=== Dataset ===
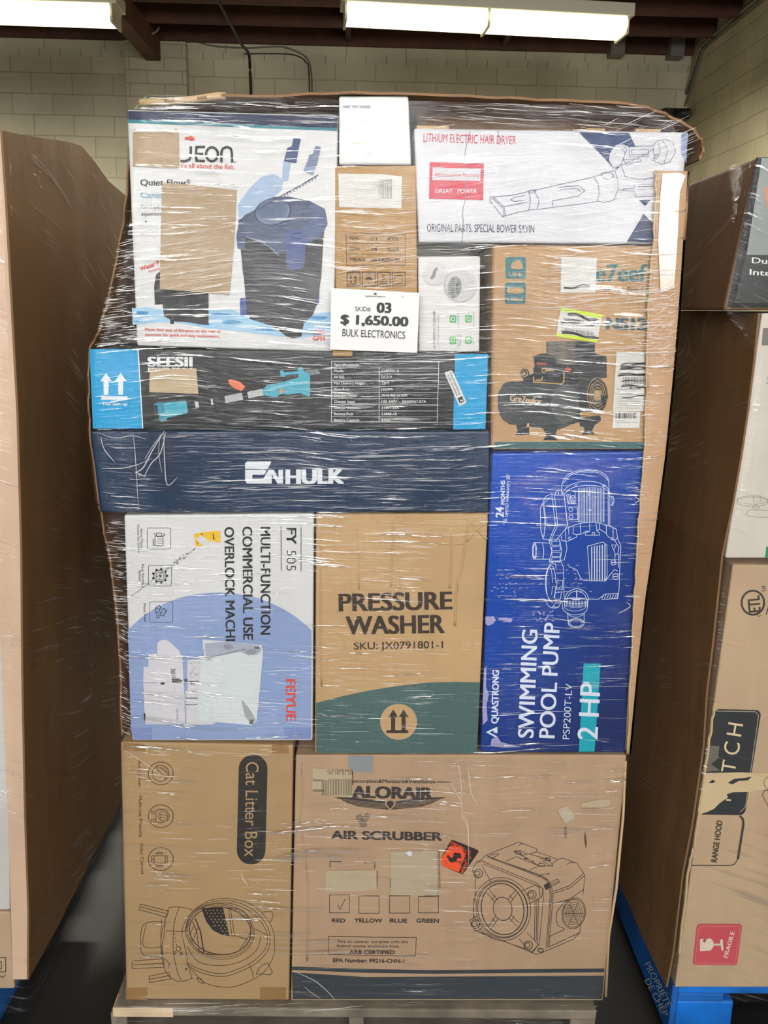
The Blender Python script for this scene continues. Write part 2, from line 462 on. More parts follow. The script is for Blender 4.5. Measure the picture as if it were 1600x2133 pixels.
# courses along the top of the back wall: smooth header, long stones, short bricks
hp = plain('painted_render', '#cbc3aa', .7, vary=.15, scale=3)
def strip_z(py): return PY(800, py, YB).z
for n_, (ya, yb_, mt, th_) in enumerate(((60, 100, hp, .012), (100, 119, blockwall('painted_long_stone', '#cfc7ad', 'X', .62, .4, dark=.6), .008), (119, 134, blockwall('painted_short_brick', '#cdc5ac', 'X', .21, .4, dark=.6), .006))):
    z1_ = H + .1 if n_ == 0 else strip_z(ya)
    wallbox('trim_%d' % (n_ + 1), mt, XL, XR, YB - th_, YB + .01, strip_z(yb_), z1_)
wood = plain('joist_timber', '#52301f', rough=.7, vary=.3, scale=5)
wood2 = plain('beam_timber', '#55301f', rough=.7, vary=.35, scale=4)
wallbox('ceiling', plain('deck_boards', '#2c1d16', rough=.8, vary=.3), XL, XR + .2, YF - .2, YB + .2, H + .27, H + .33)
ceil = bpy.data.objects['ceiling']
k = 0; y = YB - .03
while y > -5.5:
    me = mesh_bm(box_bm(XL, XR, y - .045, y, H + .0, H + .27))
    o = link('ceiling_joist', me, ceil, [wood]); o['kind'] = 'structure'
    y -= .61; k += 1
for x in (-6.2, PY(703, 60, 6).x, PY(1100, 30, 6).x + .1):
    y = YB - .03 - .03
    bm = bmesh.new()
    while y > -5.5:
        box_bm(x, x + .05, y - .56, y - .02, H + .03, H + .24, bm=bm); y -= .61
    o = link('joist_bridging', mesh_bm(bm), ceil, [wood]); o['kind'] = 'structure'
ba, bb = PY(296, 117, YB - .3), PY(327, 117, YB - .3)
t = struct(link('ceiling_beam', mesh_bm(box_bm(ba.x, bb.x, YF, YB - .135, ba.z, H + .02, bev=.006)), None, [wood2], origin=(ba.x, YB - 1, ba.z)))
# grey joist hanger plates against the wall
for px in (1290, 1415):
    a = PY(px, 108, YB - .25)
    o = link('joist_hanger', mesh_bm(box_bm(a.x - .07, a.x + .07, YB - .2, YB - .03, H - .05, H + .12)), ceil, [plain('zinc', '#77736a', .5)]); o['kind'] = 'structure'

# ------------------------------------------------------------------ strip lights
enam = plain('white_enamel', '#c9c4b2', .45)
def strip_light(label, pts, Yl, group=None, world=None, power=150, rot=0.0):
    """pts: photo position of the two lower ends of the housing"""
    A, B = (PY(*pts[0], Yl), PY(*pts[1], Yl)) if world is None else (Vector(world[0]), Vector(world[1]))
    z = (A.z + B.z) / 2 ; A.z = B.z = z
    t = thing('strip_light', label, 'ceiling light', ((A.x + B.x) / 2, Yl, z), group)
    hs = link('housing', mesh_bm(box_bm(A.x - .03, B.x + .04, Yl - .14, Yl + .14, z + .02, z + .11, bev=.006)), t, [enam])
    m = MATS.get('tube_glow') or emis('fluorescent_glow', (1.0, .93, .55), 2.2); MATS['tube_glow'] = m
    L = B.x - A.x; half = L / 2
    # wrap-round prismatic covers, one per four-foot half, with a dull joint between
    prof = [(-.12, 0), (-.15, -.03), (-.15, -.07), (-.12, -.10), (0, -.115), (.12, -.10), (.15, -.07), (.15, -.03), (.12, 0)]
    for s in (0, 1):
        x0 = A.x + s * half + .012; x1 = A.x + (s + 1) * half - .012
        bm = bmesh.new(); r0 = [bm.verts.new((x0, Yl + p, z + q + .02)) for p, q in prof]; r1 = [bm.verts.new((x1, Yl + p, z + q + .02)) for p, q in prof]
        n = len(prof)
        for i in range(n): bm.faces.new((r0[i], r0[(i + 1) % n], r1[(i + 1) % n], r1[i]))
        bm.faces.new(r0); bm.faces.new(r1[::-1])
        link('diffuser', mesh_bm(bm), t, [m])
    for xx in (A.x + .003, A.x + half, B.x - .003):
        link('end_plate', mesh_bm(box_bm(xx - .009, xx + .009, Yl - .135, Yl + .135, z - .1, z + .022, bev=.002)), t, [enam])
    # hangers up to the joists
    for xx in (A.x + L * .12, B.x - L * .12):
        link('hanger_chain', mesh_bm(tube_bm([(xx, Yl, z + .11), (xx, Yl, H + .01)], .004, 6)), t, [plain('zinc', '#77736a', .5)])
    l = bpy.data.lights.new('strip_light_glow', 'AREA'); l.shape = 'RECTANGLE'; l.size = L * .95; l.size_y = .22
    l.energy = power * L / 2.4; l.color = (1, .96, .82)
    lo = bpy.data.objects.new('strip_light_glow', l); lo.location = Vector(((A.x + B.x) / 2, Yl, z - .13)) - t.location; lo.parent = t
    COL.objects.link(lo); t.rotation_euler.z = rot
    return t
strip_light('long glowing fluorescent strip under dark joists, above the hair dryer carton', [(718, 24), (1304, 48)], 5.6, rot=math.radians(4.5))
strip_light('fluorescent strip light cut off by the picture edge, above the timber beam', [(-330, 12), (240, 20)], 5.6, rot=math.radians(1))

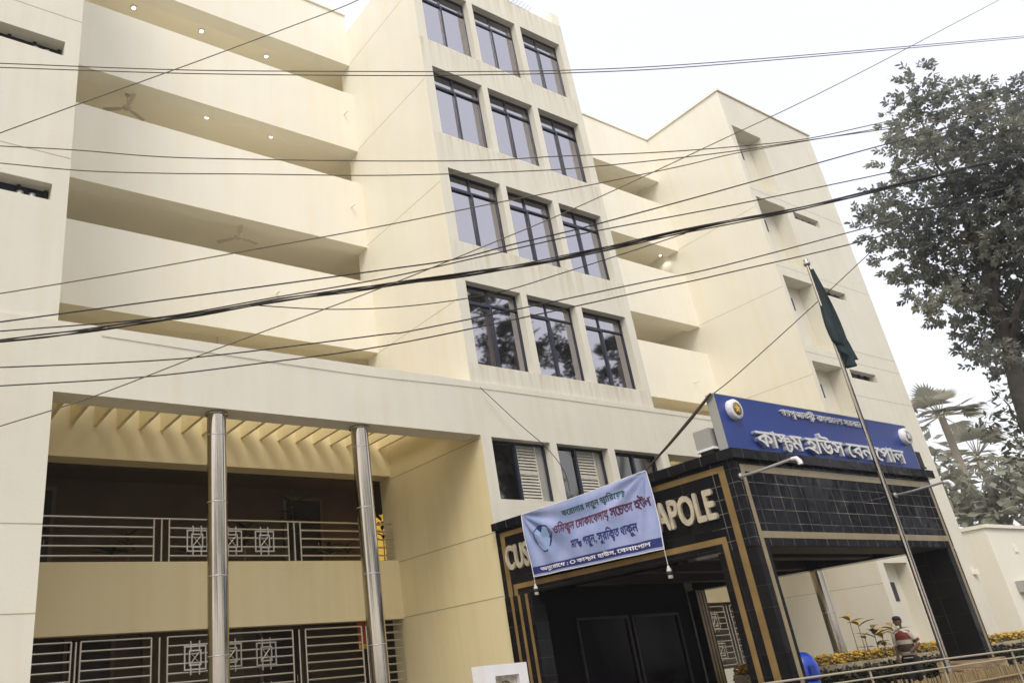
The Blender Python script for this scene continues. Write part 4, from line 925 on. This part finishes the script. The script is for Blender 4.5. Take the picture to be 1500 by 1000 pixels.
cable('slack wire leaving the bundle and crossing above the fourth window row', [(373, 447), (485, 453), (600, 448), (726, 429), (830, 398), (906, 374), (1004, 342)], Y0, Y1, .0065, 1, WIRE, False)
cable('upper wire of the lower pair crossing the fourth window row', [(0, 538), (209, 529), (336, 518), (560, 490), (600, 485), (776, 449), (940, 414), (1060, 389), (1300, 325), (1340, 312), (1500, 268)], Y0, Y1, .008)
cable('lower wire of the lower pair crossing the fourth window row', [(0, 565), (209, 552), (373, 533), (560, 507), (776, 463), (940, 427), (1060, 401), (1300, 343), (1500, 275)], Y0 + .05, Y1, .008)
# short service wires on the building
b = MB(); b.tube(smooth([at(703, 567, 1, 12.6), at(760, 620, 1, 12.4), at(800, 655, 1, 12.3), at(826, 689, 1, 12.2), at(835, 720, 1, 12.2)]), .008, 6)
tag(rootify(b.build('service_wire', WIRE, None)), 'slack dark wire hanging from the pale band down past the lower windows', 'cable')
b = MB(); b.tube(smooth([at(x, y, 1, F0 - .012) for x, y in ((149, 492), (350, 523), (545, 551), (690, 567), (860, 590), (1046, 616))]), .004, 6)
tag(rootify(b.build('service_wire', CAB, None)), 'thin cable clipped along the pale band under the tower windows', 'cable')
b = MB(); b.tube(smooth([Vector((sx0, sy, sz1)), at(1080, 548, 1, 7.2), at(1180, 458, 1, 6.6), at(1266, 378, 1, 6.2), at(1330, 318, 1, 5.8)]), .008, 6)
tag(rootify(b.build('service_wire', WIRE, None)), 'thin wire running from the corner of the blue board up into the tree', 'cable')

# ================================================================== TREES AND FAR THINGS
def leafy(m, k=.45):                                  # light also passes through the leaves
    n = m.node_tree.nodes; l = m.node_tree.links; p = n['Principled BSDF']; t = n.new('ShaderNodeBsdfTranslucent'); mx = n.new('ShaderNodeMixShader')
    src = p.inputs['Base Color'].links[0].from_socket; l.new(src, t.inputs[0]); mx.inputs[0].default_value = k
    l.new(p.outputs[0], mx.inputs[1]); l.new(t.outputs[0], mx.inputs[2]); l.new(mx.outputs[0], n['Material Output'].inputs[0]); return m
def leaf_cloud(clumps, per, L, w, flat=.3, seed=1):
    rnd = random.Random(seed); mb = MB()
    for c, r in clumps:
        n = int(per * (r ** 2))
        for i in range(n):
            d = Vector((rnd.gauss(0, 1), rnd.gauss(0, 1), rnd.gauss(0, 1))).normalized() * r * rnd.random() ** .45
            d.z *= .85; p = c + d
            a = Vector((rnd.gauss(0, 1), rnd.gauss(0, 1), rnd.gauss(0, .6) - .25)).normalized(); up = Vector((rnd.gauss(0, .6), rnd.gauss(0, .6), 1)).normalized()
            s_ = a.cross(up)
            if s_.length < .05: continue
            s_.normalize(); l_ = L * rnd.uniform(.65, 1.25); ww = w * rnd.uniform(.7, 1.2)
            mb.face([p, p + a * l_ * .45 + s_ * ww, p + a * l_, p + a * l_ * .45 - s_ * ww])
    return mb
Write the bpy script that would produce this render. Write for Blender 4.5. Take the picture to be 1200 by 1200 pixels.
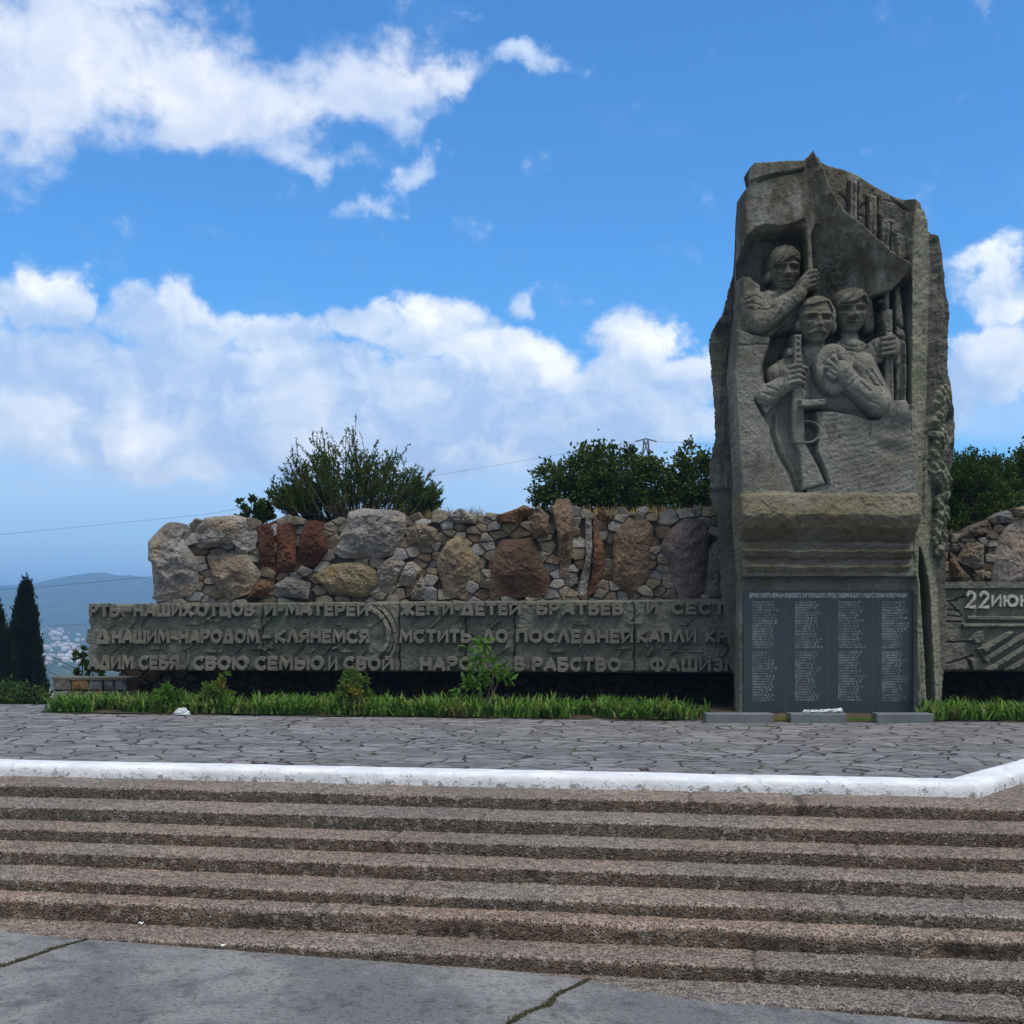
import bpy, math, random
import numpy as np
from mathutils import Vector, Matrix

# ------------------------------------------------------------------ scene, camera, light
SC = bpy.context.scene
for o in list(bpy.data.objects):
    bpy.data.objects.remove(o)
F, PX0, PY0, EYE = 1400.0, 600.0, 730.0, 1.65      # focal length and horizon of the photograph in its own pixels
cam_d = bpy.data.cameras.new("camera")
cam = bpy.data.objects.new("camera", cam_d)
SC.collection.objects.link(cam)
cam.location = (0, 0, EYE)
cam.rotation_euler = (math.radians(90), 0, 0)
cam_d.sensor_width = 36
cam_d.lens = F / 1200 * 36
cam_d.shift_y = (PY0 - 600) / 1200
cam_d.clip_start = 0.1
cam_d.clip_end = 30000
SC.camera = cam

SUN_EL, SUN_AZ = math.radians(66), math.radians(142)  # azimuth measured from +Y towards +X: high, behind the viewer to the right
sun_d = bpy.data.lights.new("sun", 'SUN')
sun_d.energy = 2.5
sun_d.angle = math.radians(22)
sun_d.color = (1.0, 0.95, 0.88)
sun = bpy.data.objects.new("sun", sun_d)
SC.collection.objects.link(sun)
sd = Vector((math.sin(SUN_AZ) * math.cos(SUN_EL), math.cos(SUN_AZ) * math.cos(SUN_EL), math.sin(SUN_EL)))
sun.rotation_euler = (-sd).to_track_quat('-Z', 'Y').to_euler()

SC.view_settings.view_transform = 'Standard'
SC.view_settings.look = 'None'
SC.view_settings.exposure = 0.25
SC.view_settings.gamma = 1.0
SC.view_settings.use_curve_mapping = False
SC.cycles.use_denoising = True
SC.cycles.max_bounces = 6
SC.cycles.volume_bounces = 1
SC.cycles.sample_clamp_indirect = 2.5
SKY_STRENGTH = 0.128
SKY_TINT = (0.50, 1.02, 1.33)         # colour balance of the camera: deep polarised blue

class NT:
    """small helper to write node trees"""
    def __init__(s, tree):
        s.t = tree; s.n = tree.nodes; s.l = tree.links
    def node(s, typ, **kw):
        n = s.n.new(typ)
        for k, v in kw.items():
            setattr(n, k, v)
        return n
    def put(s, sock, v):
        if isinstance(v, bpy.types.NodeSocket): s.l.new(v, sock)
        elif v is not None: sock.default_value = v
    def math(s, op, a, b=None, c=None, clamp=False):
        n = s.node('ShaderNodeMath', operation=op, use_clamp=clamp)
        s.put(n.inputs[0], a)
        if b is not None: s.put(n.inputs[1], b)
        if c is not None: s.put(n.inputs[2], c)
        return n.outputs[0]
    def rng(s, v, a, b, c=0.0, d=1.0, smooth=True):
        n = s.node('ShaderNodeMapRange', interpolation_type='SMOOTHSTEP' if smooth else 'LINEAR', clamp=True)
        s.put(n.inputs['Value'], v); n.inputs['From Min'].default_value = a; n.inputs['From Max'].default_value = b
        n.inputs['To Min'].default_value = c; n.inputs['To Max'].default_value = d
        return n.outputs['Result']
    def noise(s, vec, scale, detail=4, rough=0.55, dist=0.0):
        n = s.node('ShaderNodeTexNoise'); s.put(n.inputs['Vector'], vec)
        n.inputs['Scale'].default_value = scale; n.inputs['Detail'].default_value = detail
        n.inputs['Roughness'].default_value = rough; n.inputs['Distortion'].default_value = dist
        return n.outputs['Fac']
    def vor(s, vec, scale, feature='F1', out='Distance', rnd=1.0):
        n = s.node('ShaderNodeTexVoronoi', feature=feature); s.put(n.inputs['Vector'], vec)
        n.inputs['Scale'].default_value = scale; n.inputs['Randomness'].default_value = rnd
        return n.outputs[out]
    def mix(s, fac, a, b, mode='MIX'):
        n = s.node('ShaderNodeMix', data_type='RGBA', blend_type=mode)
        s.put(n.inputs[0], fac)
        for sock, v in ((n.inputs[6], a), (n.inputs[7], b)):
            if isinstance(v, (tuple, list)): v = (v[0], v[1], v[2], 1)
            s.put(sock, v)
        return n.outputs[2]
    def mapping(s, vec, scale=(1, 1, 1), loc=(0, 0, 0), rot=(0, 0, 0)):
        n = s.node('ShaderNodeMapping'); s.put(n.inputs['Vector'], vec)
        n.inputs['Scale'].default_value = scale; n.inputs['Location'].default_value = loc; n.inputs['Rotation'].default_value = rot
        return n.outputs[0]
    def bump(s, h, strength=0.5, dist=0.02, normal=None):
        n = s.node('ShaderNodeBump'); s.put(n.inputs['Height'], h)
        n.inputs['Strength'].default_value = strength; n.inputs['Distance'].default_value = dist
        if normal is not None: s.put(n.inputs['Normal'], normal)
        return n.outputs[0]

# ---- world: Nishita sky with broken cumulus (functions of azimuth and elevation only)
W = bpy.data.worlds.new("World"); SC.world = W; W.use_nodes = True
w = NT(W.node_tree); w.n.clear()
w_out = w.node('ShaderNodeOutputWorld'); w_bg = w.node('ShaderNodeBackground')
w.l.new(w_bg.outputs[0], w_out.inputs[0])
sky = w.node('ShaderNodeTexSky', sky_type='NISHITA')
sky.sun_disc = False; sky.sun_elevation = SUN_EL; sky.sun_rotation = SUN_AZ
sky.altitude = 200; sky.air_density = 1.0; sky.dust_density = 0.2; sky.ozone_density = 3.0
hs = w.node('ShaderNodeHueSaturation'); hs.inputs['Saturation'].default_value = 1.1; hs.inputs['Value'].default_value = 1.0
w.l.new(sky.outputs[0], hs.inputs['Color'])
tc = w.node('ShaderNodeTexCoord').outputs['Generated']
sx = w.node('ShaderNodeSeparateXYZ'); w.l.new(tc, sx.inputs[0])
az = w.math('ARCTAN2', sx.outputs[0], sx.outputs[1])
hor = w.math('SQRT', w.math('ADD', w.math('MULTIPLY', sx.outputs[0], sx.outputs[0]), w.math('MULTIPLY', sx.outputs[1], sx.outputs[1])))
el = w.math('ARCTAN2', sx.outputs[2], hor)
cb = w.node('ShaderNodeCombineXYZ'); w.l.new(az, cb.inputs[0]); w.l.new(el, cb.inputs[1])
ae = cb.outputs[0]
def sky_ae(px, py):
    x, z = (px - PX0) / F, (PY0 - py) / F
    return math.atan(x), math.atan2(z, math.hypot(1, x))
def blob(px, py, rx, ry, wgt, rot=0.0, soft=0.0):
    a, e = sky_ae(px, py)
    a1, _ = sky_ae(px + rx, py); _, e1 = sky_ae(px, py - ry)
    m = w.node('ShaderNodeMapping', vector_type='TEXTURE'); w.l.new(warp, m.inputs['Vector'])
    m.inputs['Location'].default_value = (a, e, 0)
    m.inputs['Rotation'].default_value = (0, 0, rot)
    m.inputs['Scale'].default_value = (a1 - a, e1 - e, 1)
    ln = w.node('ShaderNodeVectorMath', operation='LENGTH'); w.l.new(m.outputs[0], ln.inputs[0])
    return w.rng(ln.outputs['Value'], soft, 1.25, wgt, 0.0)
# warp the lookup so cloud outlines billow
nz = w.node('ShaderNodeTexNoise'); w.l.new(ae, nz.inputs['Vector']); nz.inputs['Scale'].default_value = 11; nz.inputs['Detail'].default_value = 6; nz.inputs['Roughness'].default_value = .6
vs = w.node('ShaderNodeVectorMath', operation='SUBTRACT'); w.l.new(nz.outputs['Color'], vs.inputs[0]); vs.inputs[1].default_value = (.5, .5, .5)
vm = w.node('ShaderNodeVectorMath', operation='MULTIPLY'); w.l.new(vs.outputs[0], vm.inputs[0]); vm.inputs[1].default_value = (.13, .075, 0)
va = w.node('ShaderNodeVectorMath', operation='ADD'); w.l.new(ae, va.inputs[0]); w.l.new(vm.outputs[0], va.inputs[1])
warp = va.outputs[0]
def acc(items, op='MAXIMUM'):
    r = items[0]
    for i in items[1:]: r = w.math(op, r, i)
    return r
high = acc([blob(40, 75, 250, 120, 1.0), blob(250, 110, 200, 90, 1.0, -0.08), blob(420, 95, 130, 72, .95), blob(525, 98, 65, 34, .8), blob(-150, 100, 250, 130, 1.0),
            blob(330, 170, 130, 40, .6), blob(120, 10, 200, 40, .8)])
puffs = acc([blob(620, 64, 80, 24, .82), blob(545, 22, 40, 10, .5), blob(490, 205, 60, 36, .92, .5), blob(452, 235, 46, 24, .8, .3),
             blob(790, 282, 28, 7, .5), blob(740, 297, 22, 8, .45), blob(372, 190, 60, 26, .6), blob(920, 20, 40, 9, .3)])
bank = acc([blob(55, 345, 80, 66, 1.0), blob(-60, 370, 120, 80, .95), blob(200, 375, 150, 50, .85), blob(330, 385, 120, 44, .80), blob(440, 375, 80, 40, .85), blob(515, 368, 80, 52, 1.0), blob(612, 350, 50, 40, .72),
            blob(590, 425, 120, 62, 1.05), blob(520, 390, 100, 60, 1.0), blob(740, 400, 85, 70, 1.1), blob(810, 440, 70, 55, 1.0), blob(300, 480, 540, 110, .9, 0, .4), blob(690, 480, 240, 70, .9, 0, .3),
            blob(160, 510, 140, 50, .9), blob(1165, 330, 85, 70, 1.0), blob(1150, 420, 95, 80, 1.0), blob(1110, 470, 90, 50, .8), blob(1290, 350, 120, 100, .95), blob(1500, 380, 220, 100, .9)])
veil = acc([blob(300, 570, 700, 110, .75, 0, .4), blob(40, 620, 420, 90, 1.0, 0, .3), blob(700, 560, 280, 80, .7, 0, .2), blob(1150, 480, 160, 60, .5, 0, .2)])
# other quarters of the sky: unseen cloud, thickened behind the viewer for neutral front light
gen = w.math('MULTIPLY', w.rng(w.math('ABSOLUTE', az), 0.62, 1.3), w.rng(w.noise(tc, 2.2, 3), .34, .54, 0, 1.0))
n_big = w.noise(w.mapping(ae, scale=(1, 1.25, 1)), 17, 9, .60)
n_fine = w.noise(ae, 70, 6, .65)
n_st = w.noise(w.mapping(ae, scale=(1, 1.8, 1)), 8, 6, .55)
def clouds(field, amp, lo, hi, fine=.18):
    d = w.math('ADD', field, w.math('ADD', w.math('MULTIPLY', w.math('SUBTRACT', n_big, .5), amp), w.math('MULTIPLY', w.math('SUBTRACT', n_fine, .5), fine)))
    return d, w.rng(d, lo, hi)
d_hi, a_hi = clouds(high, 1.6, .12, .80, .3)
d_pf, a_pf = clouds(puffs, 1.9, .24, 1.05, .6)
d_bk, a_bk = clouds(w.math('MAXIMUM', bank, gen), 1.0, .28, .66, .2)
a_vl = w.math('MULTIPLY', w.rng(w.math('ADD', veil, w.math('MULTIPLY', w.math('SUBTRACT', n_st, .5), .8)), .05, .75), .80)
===
# What you should do:
Above are the entries. Quote exactly the lines from the one bearing "by 1000 pixels." through the one bearing "tag(rootify(b.build('service_wire', WIRE, None)), 'thin".

# Exercise solution:
The Blender Python script for this scene continues. Write part 4, from line 925 on. This part finishes the script. The script is for Blender 4.5. Take the picture to be 1500 by 1000 pixels.
cable('slack wire leaving the bundle and crossing above the fourth window row', [(373, 447), (485, 453), (600, 448), (726, 429), (830, 398), (906, 374), (1004, 342)], Y0, Y1, .0065, 1, WIRE, False)
cable('upper wire of the lower pair crossing the fourth window row', [(0, 538), (209, 529), (336, 518), (560, 490), (600, 485), (776, 449), (940, 414), (1060, 389), (1300, 325), (1340, 312), (1500, 268)], Y0, Y1, .008)
cable('lower wire of the lower pair crossing the fourth window row', [(0, 565), (209, 552), (373, 533), (560, 507), (776, 463), (940, 427), (1060, 401), (1300, 343), (1500, 275)], Y0 + .05, Y1, .008)
# short service wires on the building
b = MB(); b.tube(smooth([at(703, 567, 1, 12.6), at(760, 620, 1, 12.4), at(800, 655, 1, 12.3), at(826, 689, 1, 12.2), at(835, 720, 1, 12.2)]), .008, 6)
tag(rootify(b.build('service_wire', WIRE, None)), 'slack dark wire hanging from the pale band down past the lower windows', 'cable')
b = MB(); b.tube(smooth([at(x, y, 1, F0 - .012) for x, y in ((149, 492), (350, 523), (545, 551), (690, 567), (860, 590), (1046, 616))]), .004, 6)
tag(rootify(b.build('service_wire', CAB, None)), 'thin cable clipped along the pale band under the tower windows', 'cable')
b = MB(); b.tube(smooth([Vector((sx0, sy, sz1)), at(1080, 548, 1, 7.2), at(1180, 458, 1, 6.6), at(1266, 378, 1, 6.2), at(1330, 318, 1, 5.8)]), .008, 6)
tag(rootify(b.build('service_wire', WIRE, None)), 'thin wire running from the corner of the blue board up into the tree', 'cable')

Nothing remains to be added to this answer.